The best moments in the movie involve little-seen characters Henry (Jonathan Rhys Meyers) and Mrs. Cavendish (Harriet Walter, the evil sister-in-law Fanny in "Sense and Sensibility"). Driver is woefully miscast, mispronouncing Hebrew words every time she tries to do so and striking no sparks with Wilkinson. The scene at the end where Mr. Cavendish breaks off their affair (trust me, I'm not spoiling anything here) is downright embarrassing as Driver wails and clings.

A movie that fails to live up to its Jane Austen-esque promise....

Rating: 4 stars
Summary: lotta plot(s), but lovely picture(s)
Review: The plots: sexual tension between a governess and her employer, tension of a woman in a foreign place, and all along the struggle to make pictures....

Mary, to the world, is a governess working in a Protestant house in Scotland. But Jane Eyre she isn't-she puts away her dreams of acting after the death of her father forces her to bring in a family income-all in the while she conceals that she is Rosina, a Jewess pretending to be of Italian descent. It is no lie when she reassures the lady of the house she isn't Catholic.

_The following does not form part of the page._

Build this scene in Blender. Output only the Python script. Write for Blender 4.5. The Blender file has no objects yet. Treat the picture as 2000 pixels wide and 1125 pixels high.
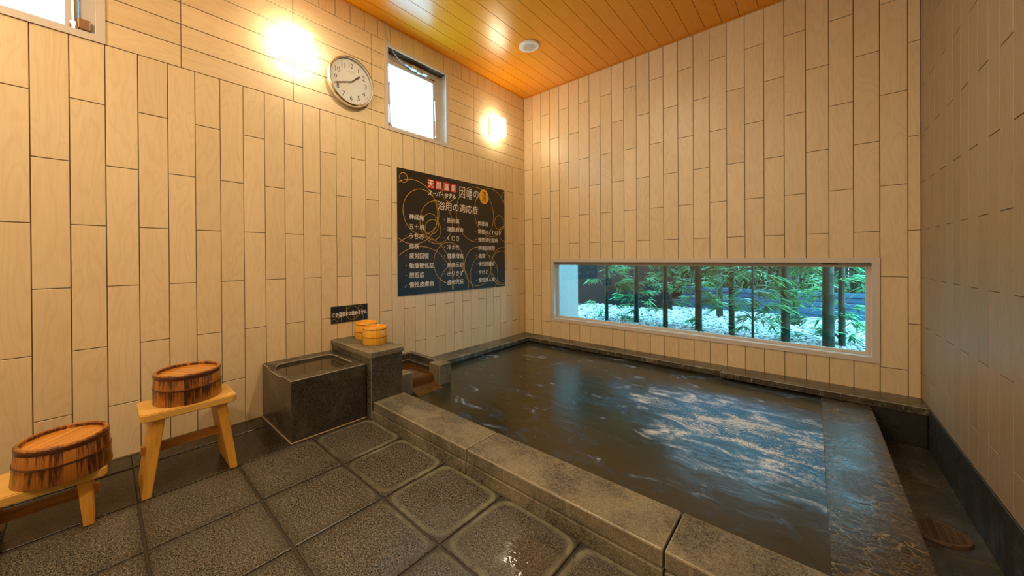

Her new surroundings are more than dyfunctional. The character of the bored mother is unoccupied and perched in a gilded but bland cage, propped up and seated in nearly every scene like she's dead and posed "in state." Her husband, Cavendish, hides away with his mysterious science studies and the daughter(Rosina/"Mary's" charge) whose responds to boredom (and a lack of attention) differently than her mother by playing pranks on her new governess. The son, a decade older and recently expelled from school, is a product of this same boredom, grown but immature as his sister and decidedly perverse.

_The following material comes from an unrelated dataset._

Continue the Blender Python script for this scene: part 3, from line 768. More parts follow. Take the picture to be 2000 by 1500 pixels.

After a prank by the daughter, the governess quickly lets her student know who's boss, and the student becomes more submissive. But their bonding lessens as Rosina's becomes curious about the father, who becomes equally curious about her. She pays less attention to her student and more to her employer, who, impressed with her knowledge and curiosty (he has no anger after she sneaks into his archaic photo laboratory) she eventually becomes his assistant. All in the while Rosina's dead father visits her in her dreams and memories-until Cavendish replaces her father in dreams and the two have an inevitable affair.

Then there is second plot is Rosina, a Jew of Spanish/Portuguese decent, who feels akward in a gentile setting. She isn't used to the foreign food (she and her sister once believed semolina to be semen) and artifacts. While it's funny to watch her pick up a crucifix for the first time, look at it, then toss it to the side, it's sad to watch her eat passover alone, in secret. She remembers her father and passover as a child as she eats an egg in salt water-which spills on a nearby photo. This is the breakthrough to getting a picture developed, literally, the third plot, Rosina and Cavendish learning the process of photogaphy,outside the sexual tension.

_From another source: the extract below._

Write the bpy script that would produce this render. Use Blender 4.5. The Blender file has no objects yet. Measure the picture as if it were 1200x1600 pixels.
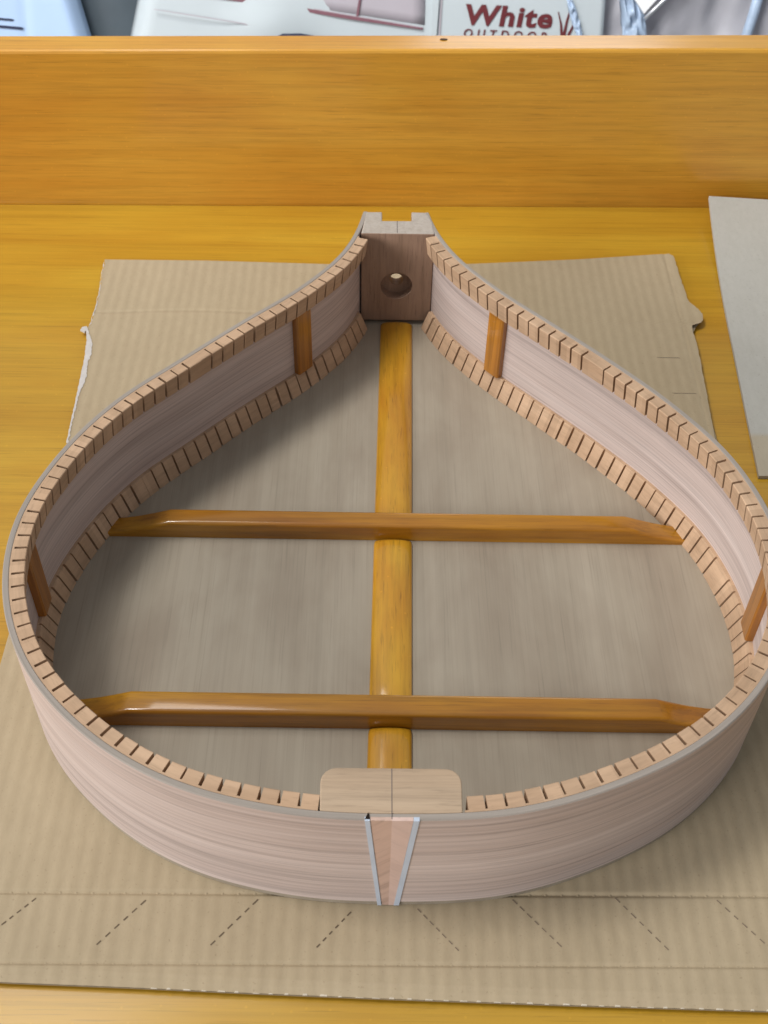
import bpy, bmesh, math, random
from mathutils import Vector, Matrix
random.seed(7)
S = 0.001                                   # everything below is written in millimetres
scene = bpy.context.scene
COL = scene.collection
CURVE = [[20.22, 371.48], [18.43, 363.49], [16.53, 355.52], [14.86, 347.52], [13.78, 339.49], [13.34, 331.36], [13.35, 323.16], [13.87, 314.99], [14.94, 306.96], [16.58, 299.02], [18.75, 291.15], [21.45, 283.45], [24.68, 276.02], [28.53, 268.91], [32.99, 262.06], [37.81, 255.41], [42.79, 248.91], [47.96, 242.6], [53.41, 236.5], [58.97, 230.48], [64.47, 224.42], [69.92, 218.33], [75.4, 212.25], [80.82, 206.14], [86.12, 199.92], [91.34, 193.61], [96.5, 187.23], [101.48, 180.74], [106.15, 174.11], [110.56, 167.38], [114.77, 160.57], [118.59, 153.54], [121.86, 146.17], [124.6, 138.32], [126.88, 130.09], [128.61, 121.72], [129.68, 113.46], [130.09, 105.3], [129.88, 97.12], [129.04, 89.05], [127.53, 81.19], [125.33, 73.49], [122.46, 65.91], [118.96, 58.6], [114.87, 51.72], [110.09, 45.26], [104.65, 39.14], [98.72, 33.44], [92.46, 28.24], [85.82, 23.57], [78.74, 19.38], [71.39, 15.62], [63.96, 12.23], [56.45, 9.17], [48.8, 6.48], [41.0, 4.21], [33.06, 2.43], [24.95, 1.2], [16.67, 0.48], [8.31, 0.13], [-0.02, -0.0], [-8.35, 0.02], [-16.71, 0.28], [-25.03, 0.88], [-33.25, 1.92], [-41.44, 3.4], [-49.6, 5.28], [-57.57, 7.61], [-65.18, 10.45], [-72.41, 13.8], [-79.34, 17.65], [-85.97, 21.99], [-92.32, 26.82], [-98.49, 32.19], [-104.46, 38.08], [-109.97, 44.39], [-114.81, 50.99], [-118.94, 57.93], [-122.47, 65.25], [-125.39, 72.82], [-127.65, 80.51], [-129.28, 88.34], [-130.28, 96.37], [-130.61, 104.48], [-130.23, 112.59], [-129.02, 120.78], [-127.04, 129.06], [-124.5, 137.22], [-121.63, 145.06], [-118.45, 152.51], [-114.84, 159.7], [-110.84, 166.65], [-106.48, 173.39], [-101.62, 179.88], [-96.3, 186.1], [-90.77, 192.2], [-85.29, 198.33], [-79.91, 204.5], [-74.49, 210.65], [-69.04, 216.77], [-63.55, 222.85], [-57.9, 228.81], [-52.14, 234.68], [-46.5, 240.63], [-41.21, 246.84], [-36.22, 253.3], [-31.43, 259.95], [-27.08, 266.84], [-23.37, 274.01], [-20.39, 281.55], [-18.01, 289.41], [-16.16, 297.44], [-14.74, 305.5], [-13.75, 313.6], [-13.21, 321.8], [-13.15, 330.02], [-13.56, 338.17], [-14.64, 346.23], [-16.31, 354.24], [-18.21, 362.23], [-20.0, 370.23]]
CUT_S = 66.3
WORLD, EXPO = 0.36, 0.0
H = 52.18            # height of the open rim above the cardboard
PI = math.pi

# ---------------------------------------------------------------- helpers
def link(name, verts, faces, mat=None, parent=None, uvs=None, smooth=False, mats=None, fmat=None):
    me = bpy.data.meshes.new(name)
    me.from_pydata([(v[0]*S, v[1]*S, v[2]*S) for v in verts], [], faces)
    if uvs:
        lay = me.uv_layers.new(name='UVMap')
        k = 0
        for fi, f in enumerate(faces):
            for j in range(len(f)):
                lay.data[k].uv = (uvs[fi][j][0]*S, uvs[fi][j][1]*S); k += 1
    for m in (mats or [mat]):
        me.materials.append(m)
    if fmat:
        for p, i in zip(me.polygons, fmat): p.material_index = i
    if smooth:
        for p in me.polygons: p.use_smooth = True
    me.update()
    o = bpy.data.objects.new(name, me)
    COL.objects.link(o)
    if parent is not None: o.parent = parent
    return o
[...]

Though both are student to discovering the scientific process, it is only Rosina who is willing to take it a step further, photography as an art. The art/science photography is the undoing of their little situation, the business and pleasure. The final straw is Cavendish revealing his new process and not sharing the credit for it-he was still bitter about her secret pictures of him, nude, as he forbade.

So, Rosina, endowed with a new ability to make an income, decides it's unnecessary to hide her true identity or stay in the employ of a man who betrayed her. She leaves the family in style: on the way out the door she hands bored Mrs. Cavendish what the housewife always sat yearning for, a piece of "culture"-her husband's nude portrait.

That's just a few plot circles and it does feel like a long film at times. Rosina and Cavendish have a strange sexual tension, an attraction to each other (if not a lack of screen chemistry) that both characters seem almost surpised at. The younger Cavendish is an imp, hardly in the film (it's like he's purpose is to barely pop out from the background), and I wish he and Rosina had more screen time. Overall, it's a gorgous period film and the colorful setting of the Sephardic Jewish London is so welcome after a string of movies set in what feels like the same 19th century, Pre-Dickinson-Pre-Industrial rural 'scape. The Austin/Eliot/Brontes have their merits, and I am a fan of Sense and Sensibilty (Emma Thompson's), but I think Hollywood should keep taking us to new places, like in this lovely film.

Rating: 3 stars
Summary: Eye Candy
Review: The strength of this film is not in the plot or the depth of characters. In 19th Century London, a wealthy Jewish merchant is murdered and, for some unknown reason, leaves his family destitute. His intelligent and ambitious daughter pretends to be Christian in order to accept a position as governess for a dysfunctional family living in Scotland. She immediately, and simplistically, wins over her charge, an irritating little girl. Soon , the governess becomes an assistant to the reclusive father who is obsessed with finding a way to preserve photo images. Add a discontented mother who hates being stuck in Scotland and an obsessive post-adolescent son and you have a standard plot. What makes "The Governess" so enjoyable are the beautiful and intriguing images of the people and places. The film is candy for the eyes. Sit back and enjoy the sights and don't worry too much about the plot.

Rating: 3 stars
Summary: What have you done to me Miss Blackchurch!
Review: There are some good things in this movie....then there are also some bad...

Bad first-The dialogue in some places seems extremely over the top. Tom Wilkinson and Minne Driver do not seem comfortable at all in the somewhat silly love scenes that are laced through the movie.

Good-Strong soundtrack. Strong acting. Especially Jonathan Rhys Meyer's portrayal of Henry...This movie made me sorely want to take him to Mcdonald's and handfeed him french fries....and Big Mac's while petting his pretty little face....Clementina was an espcially interesting character.

Well, that's all....TA!

Rating: 5 stars
Summary: wheres the plot?
Review: this is just an excuse 4 jrm to lose his shirt and everybody to have affairs with everyone else! thats why i like it!